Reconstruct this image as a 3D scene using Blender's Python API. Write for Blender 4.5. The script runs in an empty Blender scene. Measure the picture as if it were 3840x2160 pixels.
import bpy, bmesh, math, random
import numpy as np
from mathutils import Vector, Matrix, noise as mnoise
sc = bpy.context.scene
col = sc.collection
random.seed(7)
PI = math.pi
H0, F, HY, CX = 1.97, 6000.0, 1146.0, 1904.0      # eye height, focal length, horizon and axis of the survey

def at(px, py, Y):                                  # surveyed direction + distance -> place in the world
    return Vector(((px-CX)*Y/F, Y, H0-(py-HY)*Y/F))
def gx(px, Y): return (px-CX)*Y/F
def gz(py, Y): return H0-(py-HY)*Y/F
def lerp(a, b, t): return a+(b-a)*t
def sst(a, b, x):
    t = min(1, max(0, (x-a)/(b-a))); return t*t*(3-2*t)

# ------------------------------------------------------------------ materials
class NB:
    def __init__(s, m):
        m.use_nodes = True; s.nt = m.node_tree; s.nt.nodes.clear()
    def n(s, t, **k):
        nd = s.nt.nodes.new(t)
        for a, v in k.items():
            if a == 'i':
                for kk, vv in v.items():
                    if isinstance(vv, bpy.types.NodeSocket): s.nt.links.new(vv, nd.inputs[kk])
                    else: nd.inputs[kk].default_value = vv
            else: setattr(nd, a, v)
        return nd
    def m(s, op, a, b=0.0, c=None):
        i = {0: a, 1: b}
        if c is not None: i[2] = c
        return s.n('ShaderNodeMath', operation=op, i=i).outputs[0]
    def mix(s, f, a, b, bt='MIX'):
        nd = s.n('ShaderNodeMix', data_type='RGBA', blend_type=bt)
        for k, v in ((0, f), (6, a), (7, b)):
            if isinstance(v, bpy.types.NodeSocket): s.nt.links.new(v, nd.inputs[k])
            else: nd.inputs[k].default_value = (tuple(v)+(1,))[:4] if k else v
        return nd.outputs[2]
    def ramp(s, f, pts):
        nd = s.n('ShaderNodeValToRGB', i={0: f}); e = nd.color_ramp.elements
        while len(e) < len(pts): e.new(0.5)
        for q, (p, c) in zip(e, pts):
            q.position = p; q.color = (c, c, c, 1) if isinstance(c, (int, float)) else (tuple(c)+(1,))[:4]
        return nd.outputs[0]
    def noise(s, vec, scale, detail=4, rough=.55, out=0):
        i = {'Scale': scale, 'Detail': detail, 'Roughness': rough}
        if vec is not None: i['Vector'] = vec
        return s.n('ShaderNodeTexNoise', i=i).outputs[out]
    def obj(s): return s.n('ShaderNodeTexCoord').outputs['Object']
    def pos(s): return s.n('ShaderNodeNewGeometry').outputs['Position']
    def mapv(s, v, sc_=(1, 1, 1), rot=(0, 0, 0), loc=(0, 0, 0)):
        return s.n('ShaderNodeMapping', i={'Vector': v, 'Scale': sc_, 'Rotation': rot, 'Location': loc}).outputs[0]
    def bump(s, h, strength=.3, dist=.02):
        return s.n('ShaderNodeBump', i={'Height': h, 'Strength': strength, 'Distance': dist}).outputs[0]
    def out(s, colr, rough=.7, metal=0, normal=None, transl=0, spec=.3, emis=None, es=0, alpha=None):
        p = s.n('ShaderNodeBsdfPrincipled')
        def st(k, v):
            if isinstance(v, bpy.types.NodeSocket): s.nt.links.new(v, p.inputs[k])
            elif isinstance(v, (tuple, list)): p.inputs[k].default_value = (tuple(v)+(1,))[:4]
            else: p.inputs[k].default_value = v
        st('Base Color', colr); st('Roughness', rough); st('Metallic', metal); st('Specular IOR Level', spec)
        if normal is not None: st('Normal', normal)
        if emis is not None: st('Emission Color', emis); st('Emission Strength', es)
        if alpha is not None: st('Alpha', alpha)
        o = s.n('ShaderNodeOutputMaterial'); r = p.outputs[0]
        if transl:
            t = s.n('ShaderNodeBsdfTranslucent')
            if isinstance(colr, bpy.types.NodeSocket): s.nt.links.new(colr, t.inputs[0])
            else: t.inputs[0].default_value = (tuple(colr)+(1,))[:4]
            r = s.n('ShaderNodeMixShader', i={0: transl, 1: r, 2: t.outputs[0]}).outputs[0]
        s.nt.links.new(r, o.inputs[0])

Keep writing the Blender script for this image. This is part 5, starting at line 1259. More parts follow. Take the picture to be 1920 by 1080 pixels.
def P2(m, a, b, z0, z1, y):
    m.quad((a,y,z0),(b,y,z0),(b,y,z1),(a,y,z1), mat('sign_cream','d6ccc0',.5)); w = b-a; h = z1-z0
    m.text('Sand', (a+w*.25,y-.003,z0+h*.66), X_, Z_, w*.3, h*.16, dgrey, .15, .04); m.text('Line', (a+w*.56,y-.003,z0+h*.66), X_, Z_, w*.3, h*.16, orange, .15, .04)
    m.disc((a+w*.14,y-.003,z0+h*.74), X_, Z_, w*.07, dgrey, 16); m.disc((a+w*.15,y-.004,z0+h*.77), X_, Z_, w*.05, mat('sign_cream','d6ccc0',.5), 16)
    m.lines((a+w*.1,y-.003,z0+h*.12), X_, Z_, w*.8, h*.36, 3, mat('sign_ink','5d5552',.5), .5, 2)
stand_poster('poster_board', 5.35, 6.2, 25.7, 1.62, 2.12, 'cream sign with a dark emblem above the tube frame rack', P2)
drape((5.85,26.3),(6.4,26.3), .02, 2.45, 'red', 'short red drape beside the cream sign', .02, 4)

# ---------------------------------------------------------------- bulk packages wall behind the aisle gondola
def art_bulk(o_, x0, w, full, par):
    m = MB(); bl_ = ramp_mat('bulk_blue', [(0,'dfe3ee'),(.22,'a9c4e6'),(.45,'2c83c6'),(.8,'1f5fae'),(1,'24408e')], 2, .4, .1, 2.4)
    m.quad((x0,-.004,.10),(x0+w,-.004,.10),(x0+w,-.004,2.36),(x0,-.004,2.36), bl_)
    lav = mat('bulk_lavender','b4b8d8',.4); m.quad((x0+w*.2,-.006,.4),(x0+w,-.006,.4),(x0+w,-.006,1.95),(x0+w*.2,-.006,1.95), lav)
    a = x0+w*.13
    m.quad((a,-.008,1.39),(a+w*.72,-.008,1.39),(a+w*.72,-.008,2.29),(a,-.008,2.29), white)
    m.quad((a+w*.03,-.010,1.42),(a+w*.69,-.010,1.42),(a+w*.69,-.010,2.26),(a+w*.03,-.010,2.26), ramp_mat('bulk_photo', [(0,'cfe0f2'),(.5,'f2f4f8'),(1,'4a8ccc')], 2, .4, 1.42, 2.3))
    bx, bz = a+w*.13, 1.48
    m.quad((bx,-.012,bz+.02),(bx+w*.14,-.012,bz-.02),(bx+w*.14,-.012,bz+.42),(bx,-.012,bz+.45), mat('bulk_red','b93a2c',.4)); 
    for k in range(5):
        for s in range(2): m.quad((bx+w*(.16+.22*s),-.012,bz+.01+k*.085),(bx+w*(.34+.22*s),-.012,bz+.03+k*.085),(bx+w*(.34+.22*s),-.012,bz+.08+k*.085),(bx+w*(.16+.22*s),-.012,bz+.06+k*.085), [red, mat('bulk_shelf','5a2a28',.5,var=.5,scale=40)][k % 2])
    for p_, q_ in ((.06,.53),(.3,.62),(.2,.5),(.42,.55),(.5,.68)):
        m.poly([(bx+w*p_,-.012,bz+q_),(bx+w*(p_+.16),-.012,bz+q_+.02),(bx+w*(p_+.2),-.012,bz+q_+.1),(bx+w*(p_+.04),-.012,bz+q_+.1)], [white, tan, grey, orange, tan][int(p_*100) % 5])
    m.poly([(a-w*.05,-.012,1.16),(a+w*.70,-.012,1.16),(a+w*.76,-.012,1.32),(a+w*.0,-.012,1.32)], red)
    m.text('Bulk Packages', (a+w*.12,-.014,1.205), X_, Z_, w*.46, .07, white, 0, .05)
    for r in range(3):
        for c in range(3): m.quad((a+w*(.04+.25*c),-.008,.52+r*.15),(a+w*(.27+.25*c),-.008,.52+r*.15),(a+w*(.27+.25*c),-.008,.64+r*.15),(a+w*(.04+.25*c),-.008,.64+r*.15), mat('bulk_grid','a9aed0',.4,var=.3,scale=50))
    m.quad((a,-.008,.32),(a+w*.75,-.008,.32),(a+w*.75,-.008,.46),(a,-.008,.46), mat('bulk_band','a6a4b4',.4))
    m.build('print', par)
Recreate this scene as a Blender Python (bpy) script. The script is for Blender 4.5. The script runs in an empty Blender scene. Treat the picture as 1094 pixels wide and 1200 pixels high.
+ + + + +
Task goal: Begin with the first line of the data above and, please, print each line exactly until you have printed the line containing "t = min(1, max(0, (x-a)/(b-a)));"; print nothing else.

Exercise solution:
Reconstruct this image as a 3D scene using Blender's Python API. Write for Blender 4.5. The script runs in an empty Blender scene. Measure the picture as if it were 3840x2160 pixels.
import bpy, bmesh, math, random
import numpy as np
from mathutils import Vector, Matrix, noise as mnoise
sc = bpy.context.scene
col = sc.collection
random.seed(7)
PI = math.pi
H0, F, HY, CX = 1.97, 6000.0, 1146.0, 1904.0      # eye height, focal length, horizon and axis of the survey

def at(px, py, Y):                                  # surveyed direction + distance -> place in the world
    return Vector(((px-CX)*Y/F, Y, H0-(py-HY)*Y/F))
def gx(px, Y): return (px-CX)*Y/F
def gz(py, Y): return H0-(py-HY)*Y/F
def lerp(a, b, t): return a+(b-a)*t
def sst(a, b, x):
    t = min(1, max(0, (x-a)/(b-a))); return t*t*(3-2*t)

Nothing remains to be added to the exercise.